Apesar disso, a organização oferece grande possibilidade de liberdade criativa para as tapeceiras associadas. A tapeceira Maria Lucineide de Oliveira orgulha-se ao contar que os tapetes geométricos coloridos com a mensagem de “Bem-vindo” são sua marca registrada. “Botei o nome de ‘Canalhado’, porque ele é alegre. Mas é um tapete tão bonito, pra ficar com um nome desse. Aí deixei Bem-vindo mesmo. É muito bom a pessoa chegar em casa e ver uma mensagem dessas tão bonita. Muito gratificante para mim”, comenta.
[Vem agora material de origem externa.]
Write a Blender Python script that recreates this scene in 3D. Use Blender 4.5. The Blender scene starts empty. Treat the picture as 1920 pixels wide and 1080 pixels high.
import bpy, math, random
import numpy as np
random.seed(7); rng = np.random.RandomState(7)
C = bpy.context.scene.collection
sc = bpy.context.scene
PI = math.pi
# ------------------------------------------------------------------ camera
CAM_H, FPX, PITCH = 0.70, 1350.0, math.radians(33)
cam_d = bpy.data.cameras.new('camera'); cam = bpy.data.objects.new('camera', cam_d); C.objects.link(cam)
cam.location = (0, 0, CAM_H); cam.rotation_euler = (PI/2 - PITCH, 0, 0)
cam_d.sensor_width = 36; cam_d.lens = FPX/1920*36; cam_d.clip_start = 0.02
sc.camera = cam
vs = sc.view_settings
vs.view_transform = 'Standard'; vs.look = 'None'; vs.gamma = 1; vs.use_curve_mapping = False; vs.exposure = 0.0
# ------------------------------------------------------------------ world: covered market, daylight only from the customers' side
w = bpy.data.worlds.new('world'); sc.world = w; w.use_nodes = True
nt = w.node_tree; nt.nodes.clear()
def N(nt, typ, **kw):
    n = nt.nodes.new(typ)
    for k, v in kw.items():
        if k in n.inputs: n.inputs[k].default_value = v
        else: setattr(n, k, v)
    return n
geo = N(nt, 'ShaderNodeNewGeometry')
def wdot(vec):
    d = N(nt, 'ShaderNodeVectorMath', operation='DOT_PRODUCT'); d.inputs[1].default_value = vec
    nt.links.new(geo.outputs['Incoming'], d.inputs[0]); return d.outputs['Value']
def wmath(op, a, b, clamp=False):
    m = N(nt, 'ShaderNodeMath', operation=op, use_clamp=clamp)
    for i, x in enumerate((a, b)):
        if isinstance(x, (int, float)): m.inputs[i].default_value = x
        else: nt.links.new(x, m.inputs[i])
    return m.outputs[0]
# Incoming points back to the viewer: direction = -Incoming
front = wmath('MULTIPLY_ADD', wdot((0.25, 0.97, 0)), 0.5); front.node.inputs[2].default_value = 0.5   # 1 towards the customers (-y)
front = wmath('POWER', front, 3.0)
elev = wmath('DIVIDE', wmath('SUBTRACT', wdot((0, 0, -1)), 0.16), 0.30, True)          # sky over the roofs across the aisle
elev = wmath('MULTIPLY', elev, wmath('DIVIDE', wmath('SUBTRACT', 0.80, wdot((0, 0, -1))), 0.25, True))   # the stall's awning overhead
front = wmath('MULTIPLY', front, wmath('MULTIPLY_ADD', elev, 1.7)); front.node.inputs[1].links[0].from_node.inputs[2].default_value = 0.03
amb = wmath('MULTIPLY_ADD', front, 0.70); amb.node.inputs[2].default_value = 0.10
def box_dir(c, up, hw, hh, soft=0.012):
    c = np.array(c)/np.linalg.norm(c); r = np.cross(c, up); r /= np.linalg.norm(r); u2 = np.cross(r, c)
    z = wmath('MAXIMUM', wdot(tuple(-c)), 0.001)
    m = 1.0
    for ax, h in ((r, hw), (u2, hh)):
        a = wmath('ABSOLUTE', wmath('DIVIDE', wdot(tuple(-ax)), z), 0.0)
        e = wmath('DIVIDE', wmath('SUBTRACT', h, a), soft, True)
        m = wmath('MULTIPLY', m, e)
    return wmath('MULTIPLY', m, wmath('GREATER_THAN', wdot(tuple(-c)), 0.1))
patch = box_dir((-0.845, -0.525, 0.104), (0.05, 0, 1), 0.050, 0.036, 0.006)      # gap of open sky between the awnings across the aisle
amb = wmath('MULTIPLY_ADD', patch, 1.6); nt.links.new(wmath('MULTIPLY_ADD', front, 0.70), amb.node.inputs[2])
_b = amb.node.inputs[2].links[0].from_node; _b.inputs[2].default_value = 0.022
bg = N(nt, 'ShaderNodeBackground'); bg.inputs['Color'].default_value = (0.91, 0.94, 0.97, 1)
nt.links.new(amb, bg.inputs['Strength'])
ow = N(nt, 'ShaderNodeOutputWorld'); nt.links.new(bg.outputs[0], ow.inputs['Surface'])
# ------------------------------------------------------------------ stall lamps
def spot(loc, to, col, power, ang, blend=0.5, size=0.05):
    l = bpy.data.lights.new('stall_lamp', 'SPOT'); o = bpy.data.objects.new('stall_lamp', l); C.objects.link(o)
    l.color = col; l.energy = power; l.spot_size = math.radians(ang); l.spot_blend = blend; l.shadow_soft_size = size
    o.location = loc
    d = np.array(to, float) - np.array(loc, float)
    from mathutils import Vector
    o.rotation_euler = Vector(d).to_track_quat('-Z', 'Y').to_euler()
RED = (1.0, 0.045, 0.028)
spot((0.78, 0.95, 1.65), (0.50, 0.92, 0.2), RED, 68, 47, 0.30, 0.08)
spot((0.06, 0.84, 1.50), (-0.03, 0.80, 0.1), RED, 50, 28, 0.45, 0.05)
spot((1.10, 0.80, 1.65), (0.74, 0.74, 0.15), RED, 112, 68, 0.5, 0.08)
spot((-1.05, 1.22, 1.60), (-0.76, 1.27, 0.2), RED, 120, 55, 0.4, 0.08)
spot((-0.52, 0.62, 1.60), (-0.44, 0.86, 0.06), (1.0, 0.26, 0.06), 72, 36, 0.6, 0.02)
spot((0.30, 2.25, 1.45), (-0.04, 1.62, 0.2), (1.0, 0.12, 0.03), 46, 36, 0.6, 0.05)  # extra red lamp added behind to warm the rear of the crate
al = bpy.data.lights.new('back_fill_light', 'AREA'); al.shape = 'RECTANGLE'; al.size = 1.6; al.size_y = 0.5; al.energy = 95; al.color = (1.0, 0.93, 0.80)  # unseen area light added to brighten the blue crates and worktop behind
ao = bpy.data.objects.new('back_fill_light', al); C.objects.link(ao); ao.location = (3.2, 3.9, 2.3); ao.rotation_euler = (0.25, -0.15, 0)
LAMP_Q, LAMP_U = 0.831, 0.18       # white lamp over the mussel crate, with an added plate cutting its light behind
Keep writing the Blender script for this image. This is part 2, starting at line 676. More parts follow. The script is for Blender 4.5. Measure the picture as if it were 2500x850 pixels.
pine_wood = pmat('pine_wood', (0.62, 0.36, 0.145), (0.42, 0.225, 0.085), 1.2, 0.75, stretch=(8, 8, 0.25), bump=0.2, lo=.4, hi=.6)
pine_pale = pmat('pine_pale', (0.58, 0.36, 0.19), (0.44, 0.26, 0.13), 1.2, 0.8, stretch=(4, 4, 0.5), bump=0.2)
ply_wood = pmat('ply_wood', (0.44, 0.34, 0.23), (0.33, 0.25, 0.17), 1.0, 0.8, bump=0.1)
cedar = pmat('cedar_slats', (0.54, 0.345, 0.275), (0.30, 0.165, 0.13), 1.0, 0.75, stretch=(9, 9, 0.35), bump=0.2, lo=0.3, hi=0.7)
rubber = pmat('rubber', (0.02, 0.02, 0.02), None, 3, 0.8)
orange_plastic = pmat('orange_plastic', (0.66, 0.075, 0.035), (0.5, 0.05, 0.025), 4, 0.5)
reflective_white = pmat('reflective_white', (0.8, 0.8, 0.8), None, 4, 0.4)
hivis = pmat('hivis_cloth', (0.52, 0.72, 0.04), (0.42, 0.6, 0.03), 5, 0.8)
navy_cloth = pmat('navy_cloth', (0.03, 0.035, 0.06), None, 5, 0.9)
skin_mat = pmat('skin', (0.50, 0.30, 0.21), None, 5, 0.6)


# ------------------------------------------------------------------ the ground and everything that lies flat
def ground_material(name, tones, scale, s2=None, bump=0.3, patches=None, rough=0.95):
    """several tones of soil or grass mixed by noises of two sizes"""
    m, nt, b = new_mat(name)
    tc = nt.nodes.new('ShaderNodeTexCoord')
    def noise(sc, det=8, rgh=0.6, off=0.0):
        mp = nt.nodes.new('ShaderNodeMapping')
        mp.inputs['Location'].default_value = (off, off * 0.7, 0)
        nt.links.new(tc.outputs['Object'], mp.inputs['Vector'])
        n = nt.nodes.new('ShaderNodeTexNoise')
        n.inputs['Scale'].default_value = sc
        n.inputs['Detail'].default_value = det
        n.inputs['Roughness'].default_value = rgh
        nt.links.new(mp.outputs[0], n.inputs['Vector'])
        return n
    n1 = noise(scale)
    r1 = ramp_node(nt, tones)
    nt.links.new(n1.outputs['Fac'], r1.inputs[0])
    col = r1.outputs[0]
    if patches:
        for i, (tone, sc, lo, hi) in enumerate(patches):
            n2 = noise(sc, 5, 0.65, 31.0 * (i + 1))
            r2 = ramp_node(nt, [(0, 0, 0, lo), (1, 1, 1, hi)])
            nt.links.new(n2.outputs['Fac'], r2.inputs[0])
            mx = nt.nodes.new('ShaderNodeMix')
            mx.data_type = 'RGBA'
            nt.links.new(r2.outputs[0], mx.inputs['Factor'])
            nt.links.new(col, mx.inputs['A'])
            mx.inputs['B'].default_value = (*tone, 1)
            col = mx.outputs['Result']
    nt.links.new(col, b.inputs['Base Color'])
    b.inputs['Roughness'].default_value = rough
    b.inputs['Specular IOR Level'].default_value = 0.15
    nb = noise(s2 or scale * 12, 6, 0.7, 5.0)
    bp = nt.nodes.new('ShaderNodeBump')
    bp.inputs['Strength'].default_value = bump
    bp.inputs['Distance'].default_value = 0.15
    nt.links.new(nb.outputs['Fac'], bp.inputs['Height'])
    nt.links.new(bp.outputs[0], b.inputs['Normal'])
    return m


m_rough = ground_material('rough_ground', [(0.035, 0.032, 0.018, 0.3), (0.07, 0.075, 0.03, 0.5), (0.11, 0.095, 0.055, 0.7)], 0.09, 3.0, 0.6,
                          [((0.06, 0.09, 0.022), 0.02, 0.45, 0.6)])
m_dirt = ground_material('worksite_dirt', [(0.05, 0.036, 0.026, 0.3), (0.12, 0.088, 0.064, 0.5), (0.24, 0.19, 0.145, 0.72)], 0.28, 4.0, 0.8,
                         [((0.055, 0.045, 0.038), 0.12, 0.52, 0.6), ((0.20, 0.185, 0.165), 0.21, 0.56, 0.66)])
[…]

Tapeceira Maria Lucineide segura seu tapete com
os dizeres "Bem-vindo".
Foto: Rafael Bandeira
Por sua vez, a tapeceira Isabel Gonçalves Bezerra prefere desenvolver desenhos voltados para a cultura popular. “Maracatu de baque solto, casarões antigos e vaqueiros estão entre meus temas. A tapeçaria é uma arte. Tenho outra fonte de renda, mas é ela que me alivia espiritualmente”, coloca. Isabel, contudo, considera que a população local não costuma reconhecer a importância da tapeçaria. “Lagoa do Carro teve reconhecimento nacional e internacional por conta das tapeceiras.
No Brasil inteiro, somos elogiadas em feiras e somos chamadas para oficinas, mas aqui as pessoas não valorizam nossa produção, nem veem nosso valor. Eles admiram quando alguém de fora admira”, lamenta.